The majestic old elephant bull resting in the shadow of the baobab tree has no place in the vocabulary of contemporary art. The times of the khaki-clad bwana with solar topee and double rifle have slipped into oblivion, missed by only a few. Unfortunately, much of Wildlife art still operates from the same platform; trying to replicate the romanticism of early nineteenth century art, where man and brooding nature fought their heroic battles. At best, along with botanical art, it shows drawing skill and a grasp of descriptive, zoological accuracy – at worst it is anthropomorphic nonsense, contaminated by sickly sentimentality, the thing you buy at the fluffy toys counter at OK bazaars. Most of today’s wildlife art doesn’t even come close to the elegance and simple beauty of the Italian and French ‘animaliers’ of the nineteenth and early twentieth century. In any case, for the academics, elegance and simple beauty wasn’t enough. The academics wanted more, they wanted social context. Some of Modernism’s most haunting images are animals. But they are rare, and condoned only as long as the animal form has first undergone a profound metamorphosis and emerges at the other end of the creative tunnel as a Symbol (blinking sheepishly, one imagines). Picasso’s bulls and goats, Marini’s horses had more to do with abstract concepts than with the animals they depicted, and Francis Bacon’s caged apes were powerful metaphors for human suffering. Yes, art, if it wants to survive, should reflect its epoch. When I look at a Rembrandt, I find myself transported to seventeenth century Amsterdam, with all its social inadequacies, its smelly streets; Monet invites me to take a walk with him along the banks of the Seine, and Turner is as unquestionably English as county cricket. Picasso belongs firmly into the first half of the twentieth century, and Warhol to the sixties –he’s as sixties as ban the bomb signs and Janis Joplin. But wait. Take a closer look at that Rembrandt, and you’ll notice it transcends its time and place.
The humanity in his portraits speaks of our joys and suffering everywhere. Monet’s exuberant colour crosses the borders of the French countryside and tells us something of universal importance. Picasso’s Guernica may have been conceived as an anti-war statement, and by extension anti fascist. But it, too, says so much more. It opens up the entire catalogue of our worst sins and our highest aspirations. It is the task of animal art now, to rise to that same challenge. To put it simply, bad art is bad art, no matter what the subject. But at a time when the natural balances of our planet are tilting dangerously out of kilter, perhaps wild animals, from where they are squeezed to take their last stand, have something to say to us. A concern with animals is, for some reason, considered anti-intellectual in some circles, so it’s no surprise the academics aren’t listening. But others are. Perhaps our reactions to animals are so deep and ancient that they reside at a level which is not easily reached by words or even concepts.
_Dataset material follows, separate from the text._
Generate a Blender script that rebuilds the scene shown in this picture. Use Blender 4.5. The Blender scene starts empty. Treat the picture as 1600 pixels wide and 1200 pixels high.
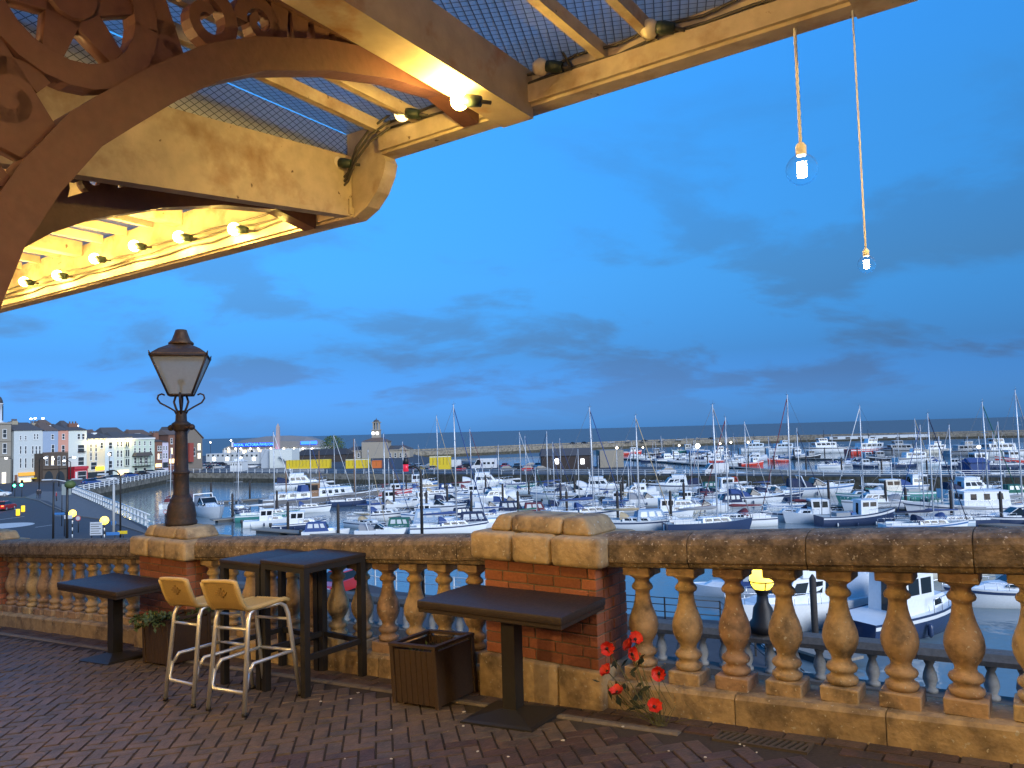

After all, we lived alongside them and shared our hunting grounds and prey with them for much of our history. Perhaps we should allow a less rational, more passive and passionate side of our nature to confront a painting of a lion, as if on the lion’s terms, not ours. To face a lion in the wild is a profound and disquieting experience, and even the most resolute of urbanites will be unsettled by the moonlight call of a hyena. Perhaps I shouldn’t paint another elephant. But I probably will.